→ PROBLEM
Of the material below, the lines to be retyped are those from the line containing "by 1280 pixels." through the line containing "fl = struct(mb.build('floor', None, mats=['floor', 'black']))", inclusive; reproduce them exactly.

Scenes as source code
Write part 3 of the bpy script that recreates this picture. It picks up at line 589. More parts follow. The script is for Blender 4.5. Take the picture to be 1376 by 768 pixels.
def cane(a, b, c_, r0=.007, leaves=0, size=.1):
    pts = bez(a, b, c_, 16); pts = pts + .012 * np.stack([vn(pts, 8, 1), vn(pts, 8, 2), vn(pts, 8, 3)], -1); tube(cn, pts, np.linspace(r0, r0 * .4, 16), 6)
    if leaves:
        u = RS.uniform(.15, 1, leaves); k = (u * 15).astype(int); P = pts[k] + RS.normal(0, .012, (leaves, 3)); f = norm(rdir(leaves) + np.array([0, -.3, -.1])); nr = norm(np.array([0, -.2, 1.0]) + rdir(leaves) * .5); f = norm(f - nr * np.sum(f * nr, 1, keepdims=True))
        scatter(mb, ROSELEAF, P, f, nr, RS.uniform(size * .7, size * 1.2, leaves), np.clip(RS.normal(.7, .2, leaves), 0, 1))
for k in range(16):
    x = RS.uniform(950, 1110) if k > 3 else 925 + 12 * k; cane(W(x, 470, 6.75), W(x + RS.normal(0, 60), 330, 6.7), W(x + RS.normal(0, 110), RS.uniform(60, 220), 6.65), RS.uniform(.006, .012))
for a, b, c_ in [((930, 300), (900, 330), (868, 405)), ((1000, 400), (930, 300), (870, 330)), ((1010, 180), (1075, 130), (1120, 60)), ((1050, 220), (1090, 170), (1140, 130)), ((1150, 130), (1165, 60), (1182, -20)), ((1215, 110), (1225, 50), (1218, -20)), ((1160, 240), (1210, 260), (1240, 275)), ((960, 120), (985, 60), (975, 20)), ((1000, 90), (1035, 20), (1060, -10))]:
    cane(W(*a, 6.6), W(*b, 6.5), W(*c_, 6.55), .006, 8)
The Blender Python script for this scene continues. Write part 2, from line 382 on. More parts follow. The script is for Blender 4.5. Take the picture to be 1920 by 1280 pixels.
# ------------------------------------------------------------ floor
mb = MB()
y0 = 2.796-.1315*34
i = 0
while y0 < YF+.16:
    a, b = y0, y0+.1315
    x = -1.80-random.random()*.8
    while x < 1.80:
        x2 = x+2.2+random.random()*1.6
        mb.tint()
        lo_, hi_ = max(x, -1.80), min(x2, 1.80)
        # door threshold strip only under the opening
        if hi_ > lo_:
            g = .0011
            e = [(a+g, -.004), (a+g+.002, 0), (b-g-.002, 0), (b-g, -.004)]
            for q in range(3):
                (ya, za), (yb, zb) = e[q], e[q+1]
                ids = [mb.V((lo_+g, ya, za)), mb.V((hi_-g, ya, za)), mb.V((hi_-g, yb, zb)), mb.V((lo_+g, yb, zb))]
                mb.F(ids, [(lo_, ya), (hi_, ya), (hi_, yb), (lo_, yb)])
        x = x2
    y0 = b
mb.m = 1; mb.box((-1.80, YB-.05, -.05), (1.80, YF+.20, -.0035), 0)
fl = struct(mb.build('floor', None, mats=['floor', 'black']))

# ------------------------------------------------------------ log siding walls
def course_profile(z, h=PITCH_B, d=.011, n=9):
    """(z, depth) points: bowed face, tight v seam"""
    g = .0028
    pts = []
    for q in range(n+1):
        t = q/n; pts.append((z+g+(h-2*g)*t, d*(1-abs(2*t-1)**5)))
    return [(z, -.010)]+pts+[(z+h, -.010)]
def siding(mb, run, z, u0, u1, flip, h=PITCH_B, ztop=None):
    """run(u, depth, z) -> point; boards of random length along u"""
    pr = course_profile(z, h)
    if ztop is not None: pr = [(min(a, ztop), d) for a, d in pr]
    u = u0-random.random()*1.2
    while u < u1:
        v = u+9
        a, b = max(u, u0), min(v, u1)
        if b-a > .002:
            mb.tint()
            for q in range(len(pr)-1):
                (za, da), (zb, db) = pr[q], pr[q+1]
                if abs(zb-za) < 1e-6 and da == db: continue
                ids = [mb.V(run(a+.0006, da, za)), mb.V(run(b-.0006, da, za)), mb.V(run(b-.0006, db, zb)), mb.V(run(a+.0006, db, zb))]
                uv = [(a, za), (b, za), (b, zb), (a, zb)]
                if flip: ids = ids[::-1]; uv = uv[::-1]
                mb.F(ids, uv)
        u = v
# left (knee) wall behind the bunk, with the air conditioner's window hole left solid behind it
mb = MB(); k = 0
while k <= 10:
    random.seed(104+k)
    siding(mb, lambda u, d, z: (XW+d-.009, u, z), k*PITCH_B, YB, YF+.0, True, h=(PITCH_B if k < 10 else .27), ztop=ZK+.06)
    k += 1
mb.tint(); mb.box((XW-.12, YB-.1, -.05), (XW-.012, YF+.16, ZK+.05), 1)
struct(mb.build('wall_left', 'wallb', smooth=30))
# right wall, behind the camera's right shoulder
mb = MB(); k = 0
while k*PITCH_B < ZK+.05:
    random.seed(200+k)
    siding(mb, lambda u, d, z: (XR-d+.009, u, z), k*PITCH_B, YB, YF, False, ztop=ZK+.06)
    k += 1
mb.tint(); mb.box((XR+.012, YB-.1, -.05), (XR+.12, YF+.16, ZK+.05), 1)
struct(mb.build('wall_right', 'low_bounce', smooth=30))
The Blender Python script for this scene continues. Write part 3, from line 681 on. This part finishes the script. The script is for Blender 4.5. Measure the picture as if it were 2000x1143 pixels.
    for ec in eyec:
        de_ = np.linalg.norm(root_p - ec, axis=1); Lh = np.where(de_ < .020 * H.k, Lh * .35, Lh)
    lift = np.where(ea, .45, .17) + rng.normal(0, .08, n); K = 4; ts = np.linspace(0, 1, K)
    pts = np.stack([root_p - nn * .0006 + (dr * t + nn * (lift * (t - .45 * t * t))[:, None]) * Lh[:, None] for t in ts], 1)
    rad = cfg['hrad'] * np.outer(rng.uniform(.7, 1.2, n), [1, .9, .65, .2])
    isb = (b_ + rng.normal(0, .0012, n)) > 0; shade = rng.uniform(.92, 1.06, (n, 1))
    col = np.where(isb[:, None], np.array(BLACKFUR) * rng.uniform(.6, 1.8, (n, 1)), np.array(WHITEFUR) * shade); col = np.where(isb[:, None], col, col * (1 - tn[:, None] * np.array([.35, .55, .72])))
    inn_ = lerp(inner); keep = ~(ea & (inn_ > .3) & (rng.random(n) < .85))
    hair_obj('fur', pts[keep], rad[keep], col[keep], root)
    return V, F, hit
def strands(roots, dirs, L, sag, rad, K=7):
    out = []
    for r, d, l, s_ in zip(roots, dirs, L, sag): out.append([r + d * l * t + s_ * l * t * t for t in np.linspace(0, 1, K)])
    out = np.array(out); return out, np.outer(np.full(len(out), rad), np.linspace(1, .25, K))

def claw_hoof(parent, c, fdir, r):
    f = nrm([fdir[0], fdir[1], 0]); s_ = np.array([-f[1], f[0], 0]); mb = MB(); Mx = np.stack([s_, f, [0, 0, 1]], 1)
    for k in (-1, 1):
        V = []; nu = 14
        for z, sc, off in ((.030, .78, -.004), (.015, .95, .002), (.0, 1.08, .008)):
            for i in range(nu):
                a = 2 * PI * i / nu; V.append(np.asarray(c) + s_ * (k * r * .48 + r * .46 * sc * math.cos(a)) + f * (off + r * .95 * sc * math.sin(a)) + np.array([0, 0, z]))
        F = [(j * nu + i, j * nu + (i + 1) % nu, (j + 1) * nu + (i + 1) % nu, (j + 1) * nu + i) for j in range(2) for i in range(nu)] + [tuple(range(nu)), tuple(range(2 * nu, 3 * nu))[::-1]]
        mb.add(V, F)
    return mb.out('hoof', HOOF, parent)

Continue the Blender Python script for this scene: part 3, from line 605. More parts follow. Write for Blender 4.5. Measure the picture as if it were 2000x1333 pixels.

→ CORRECT OUTPUT
The Blender Python script for this scene continues. Write part 2, from line 382 on. More parts follow. The script is for Blender 4.5. Take the picture to be 1920 by 1280 pixels.
# ------------------------------------------------------------ floor
mb = MB()
y0 = 2.796-.1315*34
i = 0
while y0 < YF+.16:
    a, b = y0, y0+.1315
    x = -1.80-random.random()*.8
    while x < 1.80:
        x2 = x+2.2+random.random()*1.6
        mb.tint()
        lo_, hi_ = max(x, -1.80), min(x2, 1.80)
        # door threshold strip only under the opening
        if hi_ > lo_:
            g = .0011
            e = [(a+g, -.004), (a+g+.002, 0), (b-g-.002, 0), (b-g, -.004)]
            for q in range(3):
                (ya, za), (yb, zb) = e[q], e[q+1]
                ids = [mb.V((lo_+g, ya, za)), mb.V((hi_-g, ya, za)), mb.V((hi_-g, yb, zb)), mb.V((lo_+g, yb, zb))]
                mb.F(ids, [(lo_, ya), (hi_, ya), (hi_, yb), (lo_, yb)])
        x = x2
    y0 = b
mb.m = 1; mb.box((-1.80, YB-.05, -.05), (1.80, YF+.20, -.0035), 0)
fl = struct(mb.build('floor', None, mats=['floor', 'black']))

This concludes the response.